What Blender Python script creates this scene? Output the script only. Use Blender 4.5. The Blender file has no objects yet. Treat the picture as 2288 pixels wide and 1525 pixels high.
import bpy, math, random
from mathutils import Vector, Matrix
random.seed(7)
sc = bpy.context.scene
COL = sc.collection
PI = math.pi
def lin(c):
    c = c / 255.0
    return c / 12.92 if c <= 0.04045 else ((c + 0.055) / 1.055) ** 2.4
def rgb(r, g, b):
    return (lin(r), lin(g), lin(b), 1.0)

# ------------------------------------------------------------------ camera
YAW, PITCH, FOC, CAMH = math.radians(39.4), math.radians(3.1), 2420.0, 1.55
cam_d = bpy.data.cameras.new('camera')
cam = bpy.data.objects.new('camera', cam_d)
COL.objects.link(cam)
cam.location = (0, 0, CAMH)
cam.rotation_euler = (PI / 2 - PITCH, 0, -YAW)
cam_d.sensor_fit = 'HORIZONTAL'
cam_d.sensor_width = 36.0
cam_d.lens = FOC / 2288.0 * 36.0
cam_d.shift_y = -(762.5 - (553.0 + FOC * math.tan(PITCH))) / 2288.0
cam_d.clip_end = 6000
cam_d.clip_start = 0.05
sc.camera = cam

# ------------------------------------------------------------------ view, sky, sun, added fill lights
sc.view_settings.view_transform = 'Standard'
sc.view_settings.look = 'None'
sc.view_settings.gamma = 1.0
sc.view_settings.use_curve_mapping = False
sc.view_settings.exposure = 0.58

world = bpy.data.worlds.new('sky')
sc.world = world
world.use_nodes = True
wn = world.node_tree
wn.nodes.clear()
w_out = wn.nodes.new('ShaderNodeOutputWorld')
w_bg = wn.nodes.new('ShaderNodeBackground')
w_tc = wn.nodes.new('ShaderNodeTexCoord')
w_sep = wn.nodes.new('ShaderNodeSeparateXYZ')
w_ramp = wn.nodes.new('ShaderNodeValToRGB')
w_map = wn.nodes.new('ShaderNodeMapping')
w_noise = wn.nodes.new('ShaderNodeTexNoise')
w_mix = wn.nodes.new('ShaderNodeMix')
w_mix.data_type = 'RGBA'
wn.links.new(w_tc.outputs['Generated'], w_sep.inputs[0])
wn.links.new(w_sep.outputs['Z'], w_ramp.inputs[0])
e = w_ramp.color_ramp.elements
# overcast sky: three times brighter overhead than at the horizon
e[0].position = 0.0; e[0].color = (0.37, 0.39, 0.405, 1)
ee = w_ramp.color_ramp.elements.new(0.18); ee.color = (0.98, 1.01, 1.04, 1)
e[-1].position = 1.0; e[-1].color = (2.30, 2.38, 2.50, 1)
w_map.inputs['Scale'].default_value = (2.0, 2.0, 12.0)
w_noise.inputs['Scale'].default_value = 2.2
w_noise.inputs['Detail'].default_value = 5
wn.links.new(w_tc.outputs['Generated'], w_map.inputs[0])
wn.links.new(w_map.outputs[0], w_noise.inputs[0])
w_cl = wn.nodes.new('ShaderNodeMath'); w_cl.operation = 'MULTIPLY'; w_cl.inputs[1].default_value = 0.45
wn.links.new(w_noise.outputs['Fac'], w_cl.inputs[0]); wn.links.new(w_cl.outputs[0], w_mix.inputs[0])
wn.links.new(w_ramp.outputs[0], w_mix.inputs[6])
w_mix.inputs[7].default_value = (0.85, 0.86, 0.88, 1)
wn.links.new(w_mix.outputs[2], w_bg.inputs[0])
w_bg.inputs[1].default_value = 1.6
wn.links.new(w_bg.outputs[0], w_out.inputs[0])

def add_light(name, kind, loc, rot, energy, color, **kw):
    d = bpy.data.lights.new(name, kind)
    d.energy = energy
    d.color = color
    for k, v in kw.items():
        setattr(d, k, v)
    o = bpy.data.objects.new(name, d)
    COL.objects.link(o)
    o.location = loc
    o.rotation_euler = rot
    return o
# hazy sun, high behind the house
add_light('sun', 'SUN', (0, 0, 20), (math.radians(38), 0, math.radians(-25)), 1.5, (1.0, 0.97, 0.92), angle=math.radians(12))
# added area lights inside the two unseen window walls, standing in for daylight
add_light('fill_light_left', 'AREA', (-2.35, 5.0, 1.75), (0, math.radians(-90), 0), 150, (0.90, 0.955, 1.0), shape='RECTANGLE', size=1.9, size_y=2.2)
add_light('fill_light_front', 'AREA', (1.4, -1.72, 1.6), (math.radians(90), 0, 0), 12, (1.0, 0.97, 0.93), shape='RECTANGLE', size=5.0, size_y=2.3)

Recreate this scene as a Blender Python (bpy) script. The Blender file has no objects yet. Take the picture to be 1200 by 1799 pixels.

——

| What you are asked to do |
Return all of the data exactly as it reads.

| Task output |
What Blender Python script creates this scene? Output the script only. Use Blender 4.5. The Blender file has no objects yet. Treat the picture as 2288 pixels wide and 1525 pixels high.
import bpy, math, random
from mathutils import Vector, Matrix
random.seed(7)
sc = bpy.context.scene
COL = sc.collection
PI = math.pi
def lin(c):
    c = c / 255.0
    return c / 12.92 if c <= 0.04045 else ((c + 0.055) / 1.055) ** 2.4
def rgb(r, g, b):
    return (lin(r), lin(g), lin(b), 1.0)

# ------------------------------------------------------------------ camera
YAW, PITCH, FOC, CAMH = math.radians(39.4), math.radians(3.1), 2420.0, 1.55
cam_d = bpy.data.cameras.new('camera')
cam = bpy.data.objects.new('camera', cam_d)
COL.objects.link(cam)
cam.location = (0, 0, CAMH)
cam.rotation_euler = (PI / 2 - PITCH, 0, -YAW)
cam_d.sensor_fit = 'HORIZONTAL'
cam_d.sensor_width = 36.0
cam_d.lens = FOC / 2288.0 * 36.0
cam_d.shift_y = -(762.5 - (553.0 + FOC * math.tan(PITCH))) / 2288.0
cam_d.clip_end = 6000
cam_d.clip_start = 0.05
sc.camera = cam

# ------------------------------------------------------------------ view, sky, sun, added fill lights
sc.view_settings.view_transform = 'Standard'
sc.view_settings.look = 'None'
sc.view_settings.gamma = 1.0
sc.view_settings.use_curve_mapping = False
sc.view_settings.exposure = 0.58

world = bpy.data.worlds.new('sky')
sc.world = world
world.use_nodes = True
wn = world.node_tree
wn.nodes.clear()
w_out = wn.nodes.new('ShaderNodeOutputWorld')
w_bg = wn.nodes.new('ShaderNodeBackground')
w_tc = wn.nodes.new('ShaderNodeTexCoord')
w_sep = wn.nodes.new('ShaderNodeSeparateXYZ')
w_ramp = wn.nodes.new('ShaderNodeValToRGB')
w_map = wn.nodes.new('ShaderNodeMapping')
w_noise = wn.nodes.new('ShaderNodeTexNoise')
w_mix = wn.nodes.new('ShaderNodeMix')
w_mix.data_type = 'RGBA'
wn.links.new(w_tc.outputs['Generated'], w_sep.inputs[0])
wn.links.new(w_sep.outputs['Z'], w_ramp.inputs[0])
e = w_ramp.color_ramp.elements
# overcast sky: three times brighter overhead than at the horizon
e[0].position = 0.0; e[0].color = (0.37, 0.39, 0.405, 1)
ee = w_ramp.color_ramp.elements.new(0.18); ee.color = (0.98, 1.01, 1.04, 1)
e[-1].position = 1.0; e[-1].color = (2.30, 2.38, 2.50, 1)
w_map.inputs['Scale'].default_value = (2.0, 2.0, 12.0)
w_noise.inputs['Scale'].default_value = 2.2
w_noise.inputs['Detail'].default_value = 5
wn.links.new(w_tc.outputs['Generated'], w_map.inputs[0])
wn.links.new(w_map.outputs[0], w_noise.inputs[0])
w_cl = wn.nodes.new('ShaderNodeMath'); w_cl.operation = 'MULTIPLY'; w_cl.inputs[1].default_value = 0.45
wn.links.new(w_noise.outputs['Fac'], w_cl.inputs[0]); wn.links.new(w_cl.outputs[0], w_mix.inputs[0])
wn.links.new(w_ramp.outputs[0], w_mix.inputs[6])
w_mix.inputs[7].default_value = (0.85, 0.86, 0.88, 1)
wn.links.new(w_mix.outputs[2], w_bg.inputs[0])
w_bg.inputs[1].default_value = 1.6
wn.links.new(w_bg.outputs[0], w_out.inputs[0])

def add_light(name, kind, loc, rot, energy, color, **kw):
    d = bpy.data.lights.new(name, kind)
    d.energy = energy
    d.color = color
    for k, v in kw.items():
        setattr(d, k, v)
    o = bpy.data.objects.new(name, d)
    COL.objects.link(o)
    o.location = loc
    o.rotation_euler = rot
    return o
# hazy sun, high behind the house
add_light('sun', 'SUN', (0, 0, 20), (math.radians(38), 0, math.radians(-25)), 1.5, (1.0, 0.97, 0.92), angle=math.radians(12))
# added area lights inside the two unseen window walls, standing in for daylight
add_light('fill_light_left', 'AREA', (-2.35, 5.0, 1.75), (0, math.radians(-90), 0), 150, (0.90, 0.955, 1.0), shape='RECTANGLE', size=1.9, size_y=2.2)
add_light('fill_light_front', 'AREA', (1.4, -1.72, 1.6), (math.radians(90), 0, 0), 12, (1.0, 0.97, 0.93), shape='RECTANGLE', size=5.0, size_y=2.3)

Recreate this scene as a Blender Python (bpy) script. The Blender file has no objects yet. Take the picture to be 1200 by 1799 pixels.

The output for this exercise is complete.